## Given instruction
Write the lines out exactly as they stand, from the one containing "by 2000 pixels." through the one containing "from mathutils.geometry import", and only those. Omit pictures.

(Scripts that build scenes)
%%

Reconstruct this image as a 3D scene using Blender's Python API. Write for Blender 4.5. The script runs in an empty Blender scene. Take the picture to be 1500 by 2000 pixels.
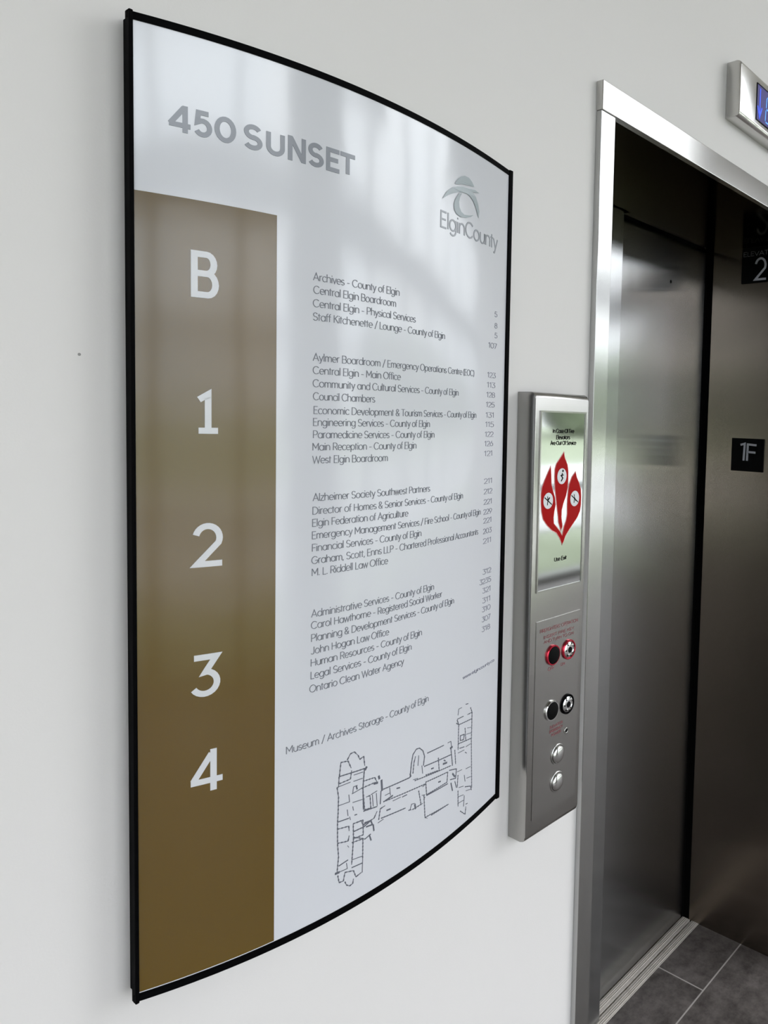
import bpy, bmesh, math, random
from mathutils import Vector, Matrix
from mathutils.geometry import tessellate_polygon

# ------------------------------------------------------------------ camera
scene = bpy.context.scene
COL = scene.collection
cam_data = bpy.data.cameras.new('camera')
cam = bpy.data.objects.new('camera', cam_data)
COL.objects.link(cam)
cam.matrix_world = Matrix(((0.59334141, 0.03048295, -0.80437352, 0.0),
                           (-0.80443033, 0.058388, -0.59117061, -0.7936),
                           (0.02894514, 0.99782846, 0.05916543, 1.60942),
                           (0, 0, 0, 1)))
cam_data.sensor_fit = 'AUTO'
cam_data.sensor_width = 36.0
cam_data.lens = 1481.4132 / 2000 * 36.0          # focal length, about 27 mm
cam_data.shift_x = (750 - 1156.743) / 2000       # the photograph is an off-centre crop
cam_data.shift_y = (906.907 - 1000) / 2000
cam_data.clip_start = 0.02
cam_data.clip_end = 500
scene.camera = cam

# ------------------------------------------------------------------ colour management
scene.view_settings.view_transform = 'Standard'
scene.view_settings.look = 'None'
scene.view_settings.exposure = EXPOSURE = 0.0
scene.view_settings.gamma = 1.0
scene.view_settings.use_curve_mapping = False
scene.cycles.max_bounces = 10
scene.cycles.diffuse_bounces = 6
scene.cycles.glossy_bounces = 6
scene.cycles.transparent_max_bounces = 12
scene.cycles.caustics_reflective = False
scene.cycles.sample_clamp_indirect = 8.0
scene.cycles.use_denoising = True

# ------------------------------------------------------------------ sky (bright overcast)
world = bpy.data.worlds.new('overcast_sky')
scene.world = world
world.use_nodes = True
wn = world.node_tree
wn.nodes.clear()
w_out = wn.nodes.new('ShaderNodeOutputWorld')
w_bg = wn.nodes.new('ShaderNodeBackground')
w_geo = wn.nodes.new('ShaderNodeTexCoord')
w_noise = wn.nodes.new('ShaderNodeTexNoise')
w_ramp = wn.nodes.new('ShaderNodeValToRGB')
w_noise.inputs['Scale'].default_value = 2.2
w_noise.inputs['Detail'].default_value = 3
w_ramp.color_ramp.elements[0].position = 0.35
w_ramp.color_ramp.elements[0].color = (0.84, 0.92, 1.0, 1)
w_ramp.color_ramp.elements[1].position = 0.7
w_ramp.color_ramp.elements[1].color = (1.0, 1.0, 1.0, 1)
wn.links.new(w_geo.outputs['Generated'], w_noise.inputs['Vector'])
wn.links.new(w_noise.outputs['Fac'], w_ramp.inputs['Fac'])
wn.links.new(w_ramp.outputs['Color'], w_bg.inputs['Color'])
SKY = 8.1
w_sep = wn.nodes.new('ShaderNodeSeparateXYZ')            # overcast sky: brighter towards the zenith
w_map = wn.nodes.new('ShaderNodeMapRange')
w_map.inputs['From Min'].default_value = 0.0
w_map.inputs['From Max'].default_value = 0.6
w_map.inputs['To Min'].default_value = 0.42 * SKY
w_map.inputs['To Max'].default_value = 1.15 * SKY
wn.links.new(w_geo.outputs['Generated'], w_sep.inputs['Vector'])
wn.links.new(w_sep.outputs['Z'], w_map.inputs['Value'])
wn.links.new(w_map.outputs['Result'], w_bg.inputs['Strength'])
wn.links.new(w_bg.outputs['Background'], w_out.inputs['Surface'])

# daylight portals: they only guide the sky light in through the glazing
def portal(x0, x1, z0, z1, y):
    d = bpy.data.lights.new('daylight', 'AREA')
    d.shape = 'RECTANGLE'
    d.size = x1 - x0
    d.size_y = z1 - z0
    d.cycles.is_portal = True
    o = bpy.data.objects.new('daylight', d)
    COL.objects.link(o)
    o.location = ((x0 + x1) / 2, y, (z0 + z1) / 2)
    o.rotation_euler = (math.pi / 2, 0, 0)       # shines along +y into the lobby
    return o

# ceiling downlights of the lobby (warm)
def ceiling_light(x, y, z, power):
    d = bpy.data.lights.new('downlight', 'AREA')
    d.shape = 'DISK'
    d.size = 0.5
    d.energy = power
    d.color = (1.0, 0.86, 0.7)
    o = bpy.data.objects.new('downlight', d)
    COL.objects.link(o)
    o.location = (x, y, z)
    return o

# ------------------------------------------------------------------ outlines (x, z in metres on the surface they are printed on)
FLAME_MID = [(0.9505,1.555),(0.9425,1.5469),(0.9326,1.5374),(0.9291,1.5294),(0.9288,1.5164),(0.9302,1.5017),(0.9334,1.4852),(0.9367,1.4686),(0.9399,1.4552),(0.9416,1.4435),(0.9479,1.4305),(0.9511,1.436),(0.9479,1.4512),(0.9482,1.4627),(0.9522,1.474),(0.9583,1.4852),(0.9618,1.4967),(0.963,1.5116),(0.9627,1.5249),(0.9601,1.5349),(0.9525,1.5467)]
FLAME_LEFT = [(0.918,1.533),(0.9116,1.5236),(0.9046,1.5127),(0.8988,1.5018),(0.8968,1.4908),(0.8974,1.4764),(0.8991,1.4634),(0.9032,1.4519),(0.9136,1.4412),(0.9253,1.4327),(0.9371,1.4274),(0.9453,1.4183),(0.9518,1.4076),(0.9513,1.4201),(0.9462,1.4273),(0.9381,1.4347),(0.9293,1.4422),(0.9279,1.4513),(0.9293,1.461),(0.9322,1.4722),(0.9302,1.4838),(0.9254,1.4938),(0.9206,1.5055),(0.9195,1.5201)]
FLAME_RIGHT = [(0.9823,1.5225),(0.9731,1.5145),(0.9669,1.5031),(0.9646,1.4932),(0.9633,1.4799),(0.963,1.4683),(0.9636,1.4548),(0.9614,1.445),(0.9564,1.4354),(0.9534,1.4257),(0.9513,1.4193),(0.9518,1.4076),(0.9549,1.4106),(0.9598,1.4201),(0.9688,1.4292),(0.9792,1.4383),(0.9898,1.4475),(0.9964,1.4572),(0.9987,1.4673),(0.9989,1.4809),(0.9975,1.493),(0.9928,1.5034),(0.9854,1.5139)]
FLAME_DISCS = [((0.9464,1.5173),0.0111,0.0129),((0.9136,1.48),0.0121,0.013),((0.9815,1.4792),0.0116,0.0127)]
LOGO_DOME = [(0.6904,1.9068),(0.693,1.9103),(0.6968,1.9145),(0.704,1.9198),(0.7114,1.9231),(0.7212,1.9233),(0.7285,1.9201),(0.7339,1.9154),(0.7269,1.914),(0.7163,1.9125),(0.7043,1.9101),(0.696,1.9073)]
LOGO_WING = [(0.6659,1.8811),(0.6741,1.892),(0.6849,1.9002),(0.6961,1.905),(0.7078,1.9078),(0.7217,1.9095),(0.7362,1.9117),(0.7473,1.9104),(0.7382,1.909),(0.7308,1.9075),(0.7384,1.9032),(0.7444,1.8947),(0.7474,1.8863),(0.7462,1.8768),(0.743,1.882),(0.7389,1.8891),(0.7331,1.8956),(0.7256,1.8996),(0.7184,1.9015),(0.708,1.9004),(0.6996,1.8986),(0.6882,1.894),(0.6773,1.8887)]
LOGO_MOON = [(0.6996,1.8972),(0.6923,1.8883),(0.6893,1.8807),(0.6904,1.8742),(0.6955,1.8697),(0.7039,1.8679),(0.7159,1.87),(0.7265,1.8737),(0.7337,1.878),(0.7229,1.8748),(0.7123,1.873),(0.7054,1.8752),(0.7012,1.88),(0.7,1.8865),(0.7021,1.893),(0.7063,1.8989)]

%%
%%

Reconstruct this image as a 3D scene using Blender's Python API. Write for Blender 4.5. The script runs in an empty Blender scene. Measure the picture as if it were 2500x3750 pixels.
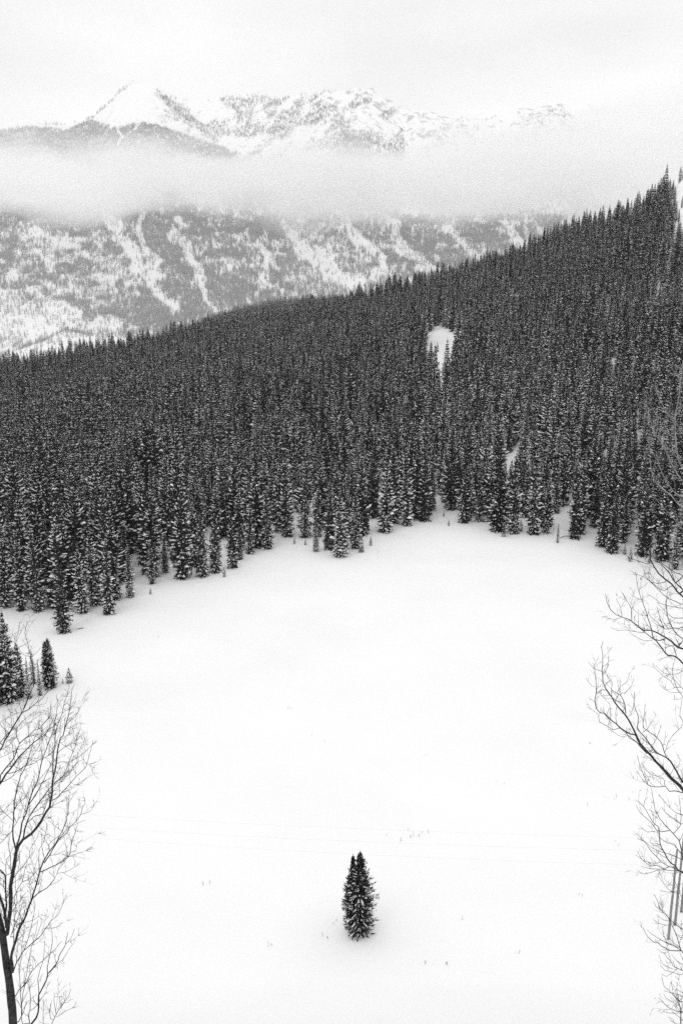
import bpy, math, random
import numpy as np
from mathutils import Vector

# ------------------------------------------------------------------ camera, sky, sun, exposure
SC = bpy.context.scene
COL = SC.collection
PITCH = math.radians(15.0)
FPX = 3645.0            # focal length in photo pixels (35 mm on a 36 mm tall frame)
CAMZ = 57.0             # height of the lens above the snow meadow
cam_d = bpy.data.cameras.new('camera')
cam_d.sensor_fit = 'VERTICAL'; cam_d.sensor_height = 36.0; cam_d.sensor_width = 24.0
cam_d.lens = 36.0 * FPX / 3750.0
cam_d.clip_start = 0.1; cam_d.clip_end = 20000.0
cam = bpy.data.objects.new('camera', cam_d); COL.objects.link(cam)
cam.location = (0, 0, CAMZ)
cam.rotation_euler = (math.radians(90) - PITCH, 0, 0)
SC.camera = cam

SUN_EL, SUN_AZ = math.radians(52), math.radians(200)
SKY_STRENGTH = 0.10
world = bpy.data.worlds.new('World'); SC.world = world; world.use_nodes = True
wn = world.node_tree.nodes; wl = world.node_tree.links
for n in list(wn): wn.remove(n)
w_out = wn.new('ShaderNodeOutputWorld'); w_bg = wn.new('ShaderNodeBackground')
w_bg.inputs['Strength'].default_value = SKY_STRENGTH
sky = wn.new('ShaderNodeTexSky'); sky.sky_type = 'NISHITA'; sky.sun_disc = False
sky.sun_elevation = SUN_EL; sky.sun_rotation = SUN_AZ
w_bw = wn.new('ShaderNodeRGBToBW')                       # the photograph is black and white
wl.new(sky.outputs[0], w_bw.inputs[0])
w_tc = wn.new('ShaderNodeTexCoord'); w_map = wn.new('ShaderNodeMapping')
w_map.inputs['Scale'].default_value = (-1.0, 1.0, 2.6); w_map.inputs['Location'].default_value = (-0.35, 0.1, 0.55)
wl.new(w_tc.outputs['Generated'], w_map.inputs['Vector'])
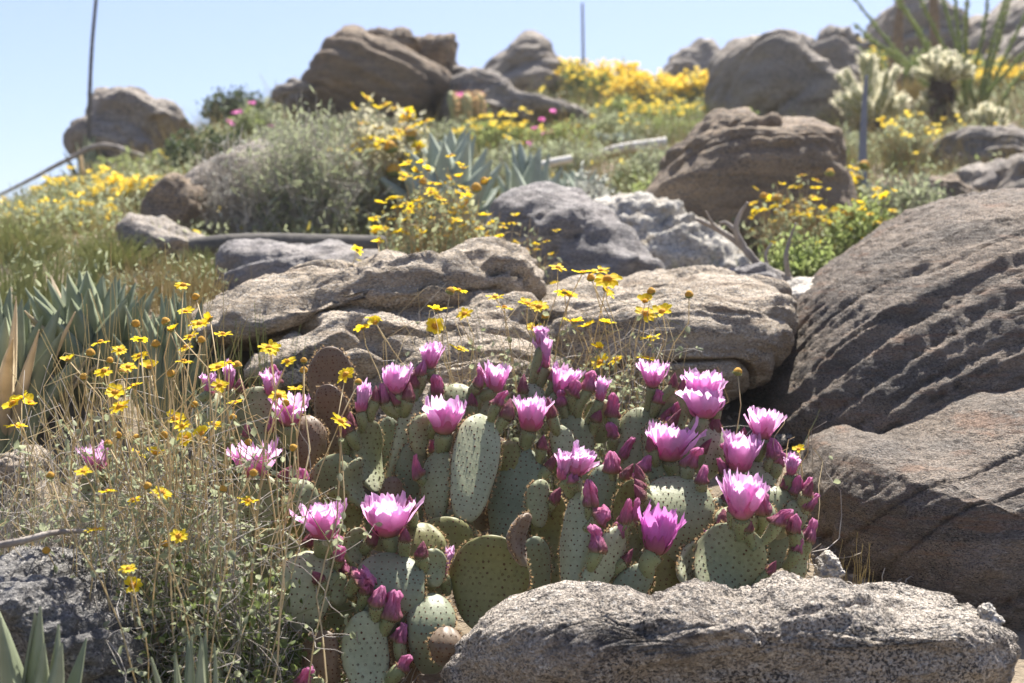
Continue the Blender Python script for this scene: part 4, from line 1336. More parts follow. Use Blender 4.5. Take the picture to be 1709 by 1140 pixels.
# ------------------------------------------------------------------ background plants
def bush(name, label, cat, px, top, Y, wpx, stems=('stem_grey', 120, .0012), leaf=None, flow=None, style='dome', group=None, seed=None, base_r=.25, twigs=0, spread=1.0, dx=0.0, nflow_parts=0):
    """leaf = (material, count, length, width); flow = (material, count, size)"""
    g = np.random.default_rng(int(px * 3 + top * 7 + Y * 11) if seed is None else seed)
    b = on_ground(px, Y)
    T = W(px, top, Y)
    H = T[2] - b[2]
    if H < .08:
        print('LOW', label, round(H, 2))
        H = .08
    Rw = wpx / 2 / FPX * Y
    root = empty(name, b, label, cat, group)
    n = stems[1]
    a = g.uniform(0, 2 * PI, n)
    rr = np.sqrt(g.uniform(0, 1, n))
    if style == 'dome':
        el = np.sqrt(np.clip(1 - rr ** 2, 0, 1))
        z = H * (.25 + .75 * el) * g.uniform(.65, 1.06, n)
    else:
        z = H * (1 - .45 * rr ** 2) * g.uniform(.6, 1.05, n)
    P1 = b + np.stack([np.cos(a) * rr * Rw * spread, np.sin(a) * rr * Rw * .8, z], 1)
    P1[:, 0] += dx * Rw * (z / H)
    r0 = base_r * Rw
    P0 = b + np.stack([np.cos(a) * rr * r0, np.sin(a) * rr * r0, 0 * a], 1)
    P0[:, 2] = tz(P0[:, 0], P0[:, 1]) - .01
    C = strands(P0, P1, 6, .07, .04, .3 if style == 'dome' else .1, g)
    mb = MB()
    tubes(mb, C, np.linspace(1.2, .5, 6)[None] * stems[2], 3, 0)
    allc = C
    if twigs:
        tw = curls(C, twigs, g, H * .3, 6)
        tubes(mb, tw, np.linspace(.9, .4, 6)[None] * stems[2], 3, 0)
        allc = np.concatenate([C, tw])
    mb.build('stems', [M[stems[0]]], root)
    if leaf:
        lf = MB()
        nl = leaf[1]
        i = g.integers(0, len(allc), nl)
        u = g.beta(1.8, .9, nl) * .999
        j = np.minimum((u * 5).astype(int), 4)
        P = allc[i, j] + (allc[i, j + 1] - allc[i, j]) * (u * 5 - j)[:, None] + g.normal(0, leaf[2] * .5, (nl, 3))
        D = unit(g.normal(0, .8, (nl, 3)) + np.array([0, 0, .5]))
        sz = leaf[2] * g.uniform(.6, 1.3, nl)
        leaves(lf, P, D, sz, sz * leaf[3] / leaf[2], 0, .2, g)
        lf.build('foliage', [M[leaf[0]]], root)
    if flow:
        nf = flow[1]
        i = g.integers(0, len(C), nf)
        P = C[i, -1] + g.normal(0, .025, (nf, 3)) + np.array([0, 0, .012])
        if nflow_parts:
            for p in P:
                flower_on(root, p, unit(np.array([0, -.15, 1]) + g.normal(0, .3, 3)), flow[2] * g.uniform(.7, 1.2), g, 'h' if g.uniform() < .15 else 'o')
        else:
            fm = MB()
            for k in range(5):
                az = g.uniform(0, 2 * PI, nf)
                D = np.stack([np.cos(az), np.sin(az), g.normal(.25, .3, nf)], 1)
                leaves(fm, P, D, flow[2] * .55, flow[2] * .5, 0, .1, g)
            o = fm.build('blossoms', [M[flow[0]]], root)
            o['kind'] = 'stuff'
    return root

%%
%%

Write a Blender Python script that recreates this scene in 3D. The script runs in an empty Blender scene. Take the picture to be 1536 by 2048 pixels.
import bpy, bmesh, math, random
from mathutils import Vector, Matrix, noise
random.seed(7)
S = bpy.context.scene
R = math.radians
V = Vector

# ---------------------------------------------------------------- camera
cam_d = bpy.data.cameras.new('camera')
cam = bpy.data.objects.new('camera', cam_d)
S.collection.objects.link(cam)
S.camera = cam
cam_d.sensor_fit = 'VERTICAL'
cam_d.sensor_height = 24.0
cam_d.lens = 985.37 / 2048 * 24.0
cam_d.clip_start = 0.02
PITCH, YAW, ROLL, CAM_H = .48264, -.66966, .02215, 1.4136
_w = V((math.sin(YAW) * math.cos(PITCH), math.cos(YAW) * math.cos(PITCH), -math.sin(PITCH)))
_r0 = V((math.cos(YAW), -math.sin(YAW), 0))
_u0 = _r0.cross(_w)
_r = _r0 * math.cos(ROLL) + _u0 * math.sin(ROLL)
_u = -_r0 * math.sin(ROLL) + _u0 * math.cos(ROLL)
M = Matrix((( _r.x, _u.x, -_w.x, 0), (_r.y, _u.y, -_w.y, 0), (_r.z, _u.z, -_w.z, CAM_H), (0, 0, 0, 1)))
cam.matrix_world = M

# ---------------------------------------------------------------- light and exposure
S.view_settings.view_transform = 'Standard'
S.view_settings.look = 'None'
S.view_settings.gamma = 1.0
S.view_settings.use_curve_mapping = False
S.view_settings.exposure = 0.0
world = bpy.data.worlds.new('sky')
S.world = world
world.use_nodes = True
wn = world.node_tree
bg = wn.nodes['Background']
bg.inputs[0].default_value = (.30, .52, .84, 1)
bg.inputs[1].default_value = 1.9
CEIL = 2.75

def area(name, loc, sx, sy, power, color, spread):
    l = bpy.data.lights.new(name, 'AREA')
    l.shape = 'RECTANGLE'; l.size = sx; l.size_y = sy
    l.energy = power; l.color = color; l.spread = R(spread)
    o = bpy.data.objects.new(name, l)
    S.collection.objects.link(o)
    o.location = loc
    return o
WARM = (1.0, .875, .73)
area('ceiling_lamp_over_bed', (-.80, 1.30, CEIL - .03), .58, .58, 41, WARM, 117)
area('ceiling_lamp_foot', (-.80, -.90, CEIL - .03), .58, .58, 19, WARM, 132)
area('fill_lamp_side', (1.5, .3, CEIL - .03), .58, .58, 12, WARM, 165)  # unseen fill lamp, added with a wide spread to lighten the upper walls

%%

## Final result
Reconstruct this image as a 3D scene using Blender's Python API. Write for Blender 4.5. The script runs in an empty Blender scene. Take the picture to be 1500 by 2000 pixels.
import bpy, bmesh, math, random
from mathutils import Vector, Matrix
from mathutils.geometry import tessellate_polygon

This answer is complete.